Auch folgen die Zeichen im Aufbau oft einer gewissen Logik. Ein Beispiel: das Zeichen für „Frau“ – „女“ etwa, verbunden mit dem für „Kind“, “ 子“ bedeutet… „gut“ – also „好“. Und ganz genau das ist es auch, was mit der reinen Zeichenkombinationen dargestellt wird: eine Frau und ein Kind deuten auf Familie hin, auf Nachwuchs, auf ein gutes Leben! Das Zeichen „明“ besteht aus den Elementen für „Mond“ und „Sonne“ – und bedeutet „hell“, „leuchtend“ oder „klar“. Ganz einfach und einleuchtend ist auch „口“; es bedeutet „Mund“ oder „Öffnung“ und ist als Quadrat, ganz wie eine Öffnung dargestellt. Oder das Schriftzeichen für „Berg“, „山“: es zeigt eine Bergkette mit drei daraus herausragenden Gipfeln – und besteht dabei aus nur drei Strichfolgen!
Es muss natürlich schon erwähnt werden, dass nicht alle chinesischen Schriftzeichen so einfach zu erlernen sind und gleich vom Auge in den Verstand und auf die Zungenspitze springen.

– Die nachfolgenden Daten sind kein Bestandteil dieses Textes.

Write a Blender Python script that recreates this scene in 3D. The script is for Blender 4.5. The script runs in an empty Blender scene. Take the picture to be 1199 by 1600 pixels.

Über 50.000 dieser Zeichen soll es geben, manche sagen sogar, es seien 57.000. Doch schon etwa 3.000 reichen, um 99 Prozent der Texte in Zeitungen und normalen Publikationen lesen zu können. Das klingt viel, sicher, aber es ist machbar. Es verlangt vor allem ständiges Wiederholen, viel Willen und auch viel Zeit und Einsatz.
Das Erlernen von chinesischen Schriftzeichen ist daher auch eine Form des sich selbst disziplinierens, gerade wenn man als Nichtchinese nach der Schulzeit damit beginnt. Ich muss zugestehen, dass dies nicht immer gelingt, dieses sich selbstdisziplinieren. Aber es lohnt sich, wie ein weiteres Beispiel zeigt: „美“, das Zeichen für „schön“ oder „hübsch“. Es besteht aus zwei Komponenten: der für „groß“ – “大” , womit auch eine Person gemeint ist, die erwachsen geworden ist; und der für „Schaf“- “羊”. Das Schaf gilt in China als friedliebendes Tier und wird deshalb für diese Wesensart verehrt. Eine Person also, die erwachsen geworden ist und charakterlich die Güte und Sanftheit eines Schafs besitzt, gilt als „schön“ und „begehrenswert“ – oder eben auch als „美“.